Experimental investigation and numerical simulation of creep age forming with aluminium-copper-lithium alloy 2050

Abstract

This thesis presents a comprehensive research on experimental investigation and numerical modelling of the creep-ageing behaviour of a newly developed Al-Cu-Li alloy, AA2050-T34, building a solid foundation for the alloy to be manufactured through creep age forming (CAF) technology for panel products in the aerospace industry. An experimental programme has been designed and carried out to investigate the creep deformation and age hardening behaviours of the alloy at 155 ºC under both tension and compression conditions, including creep-ageing and tensile tests and microstructural observations.

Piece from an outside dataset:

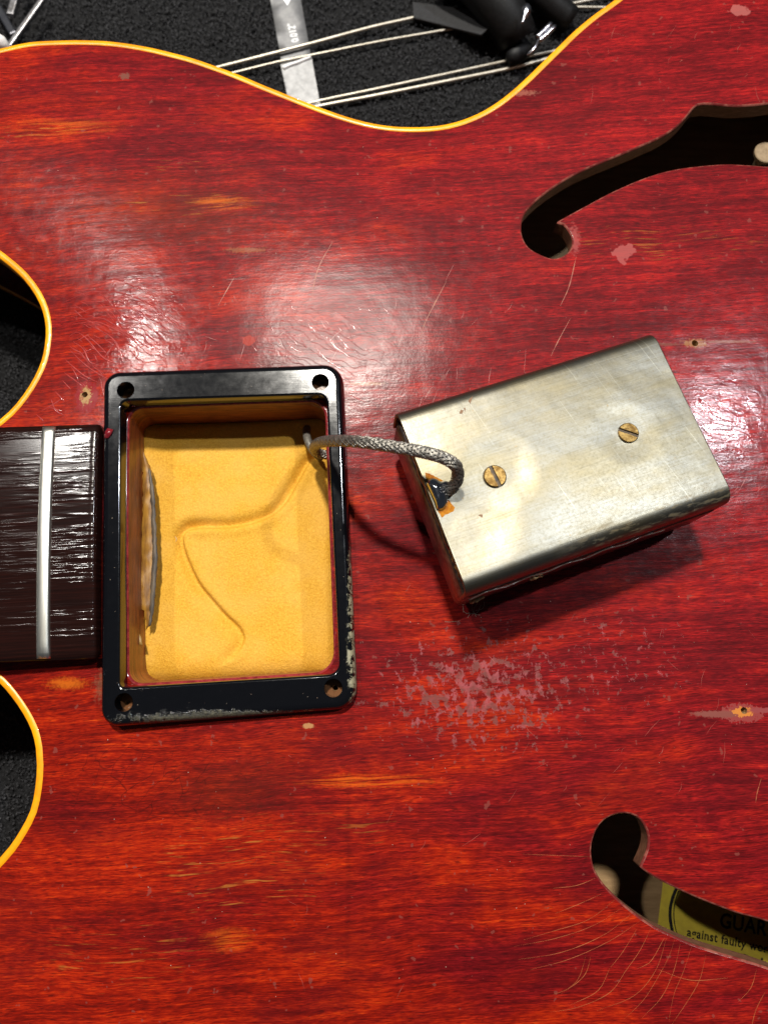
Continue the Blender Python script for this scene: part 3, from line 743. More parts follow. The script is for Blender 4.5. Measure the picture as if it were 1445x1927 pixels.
# ------------------------------------------------------------------ foam pad in the cavity
def foam():
    N = NT('yellow_foam'); v = N.co()
    sp = N.noise(v, 2.2, 3, .7); bg = N.noise(v, .12, 3, .5)
    col = N.ramp(sp, [(.25, (.43, .195, .009)), (.5, (.56, .285, .018)), (.75, (.68, .385, .045))])
    col = N.mix(N.step(bg, .35, .7), col, N.mix(.35, col, (.62, .36, .075)))
    nb = N.bump(sp, .22, .9)
    N.set(Base_Color=col, Roughness=.75, Specular_IOR_Level=.35, Normal=nb)
    c = [P(258, 795, -13), P(625, 775, -14), P(634, 1276, -14), P(256, 1292, -13)]
    path = np.array([P(x, y, -14)[:2] for x, y in [(598, 858), (582, 866), (574, 876), (560, 902), (532, 948), (508, 968), (470, 983), (425, 990), (375, 990), (350, 995), (341, 1006), (341, 1022), (348, 1046), (372, 1097), (400, 1132), (425, 1160), (448, 1182), (456, 1200), (450, 1218), (432, 1238)]])
    path = np.array(catmull(path, False, .5))
    a0, a1 = np.array(c[0][:2]), np.array(c[1][:2]); b0, b1 = np.array(c[3][:2]), np.array(c[2][:2])
    nu, nv = 150, 190; V = []; F = []; rr = np.random.RandomState(3)
    U, W = np.meshgrid(np.linspace(0, 1, nu + 1), np.linspace(0, 1, nv + 1))
    pts = ((a0*(1 - U[..., None]) + a1*U[..., None])*(1 - W[..., None]) + (b0*(1 - U[..., None]) + b1*U[..., None])*W[..., None]).reshape(-1, 2)
    d = np.full(len(pts), 1e9); side = np.zeros(len(pts)); along = np.zeros(len(pts))
    for i in range(len(path) - 1):
        p, q = path[i], path[i+1]; e = q - p; L = e @ e; t = np.clip(((pts - p) @ e)/L, 0, 1); w = pts - (p + t[:, None]*e); dd = np.hypot(w[:, 0], w[:, 1])
        m = dd < d; d[m] = dd[m]; side[m] = (e[0]*w[m, 1] - e[1]*w[m, 0])/math.sqrt(L); along[m] = i/len(path)
    dep = np.interp(along, [0, .08, .2, .42, .5, .56, .75, .9, 1], [1.7, 1.3, 1.1, 1.2, 1.7, 1.3, 1.0, .8, .4])
    wid = np.where(side > 0, .5, 1.7)
    z = -1.5*dep*np.exp(-(d/wid)**2) + .25*dep*np.exp(-((d - 1.6)/1.2)**2)*(side > 0)
    x, y = pts[:, 0], pts[:, 1]
    ez = np.minimum(np.minimum(U, 1 - U)*46, np.minimum(W, 1 - W)*60).ravel()
    z += -1.6*np.exp(-(ez/1.4)**2) + .35*np.sin(x*.16 + 1)*np.cos(y*.11) + rr.normal(0, .035, len(pts))
    z += 2.2*np.exp(-((x - a0[0])/4.5)**2) - 13.9 - 2.2*np.exp(-(((1 - W.ravel())*60)/3.2)**2)
    V = [(a, b, cc) for (a, b), cc in zip(pts, z)]
    m = nu + 1
    for j in range(nv):
        for i in range(nu): F.append((j*m + i, (j+1)*m + i, (j+1)*m + i + 1, j*m + i + 1))
    loop = [i for i in range(m)] + [j*m + nu for j in range(1, nv + 1)] + [nv*m + i for i in range(nu - 1, -1, -1)] + [j*m for j in range(nv - 1, 0, -1)]
    k0 = len(V); V += [(V[i][0], V[i][1], -19.2) for i in loop]; L = len(loop)
    for i in range(L): F.append((loop[i], loop[(i+1) % L], k0 + (i+1) % L, k0 + i))
    F.append(tuple(range(k0, k0 + L)))
    o = recalc(mk('foam_pad', V, F, N.m))
    tag(o, 'yellow foam pad with a pressed-in curving groove, filling the pickup cavity', 'foam')
foam()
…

An asymmetric tension and compression creep-ageing behaviour and a particular double primary creep feature of the alloy have been first-time observed and the relevant mechanisms have been revealed through the microstructural analysis. A new unified constitutive model has been developed and calibrated with the experimental results. The model can well capture these microstructure-controlled mechanisms and accurately predict the asymmetric creep-ageing behaviour with the double primary creep feature of AA2050-T34. The developed constitutive equations have been implicitly resolved and implemented into the finite element (FE) software, PAM-STAMP, for CAF process simulation. CAF experiments were carried out to form some singly-curved and doubly-curved AA2050-T34 plates with different thicknesses. The simulation results of yield strength evolution during CAF and springback properties of the formed plates from CAF FE models correspond well with experimental results, validating the effectiveness of the developed FE model for CAF process simulation and prediction. The CAF FE model for AA2050-T34 developed in this thesis can now be used to assist the yield strength prediction and tool shape compensation for CAF manufacture of particular products.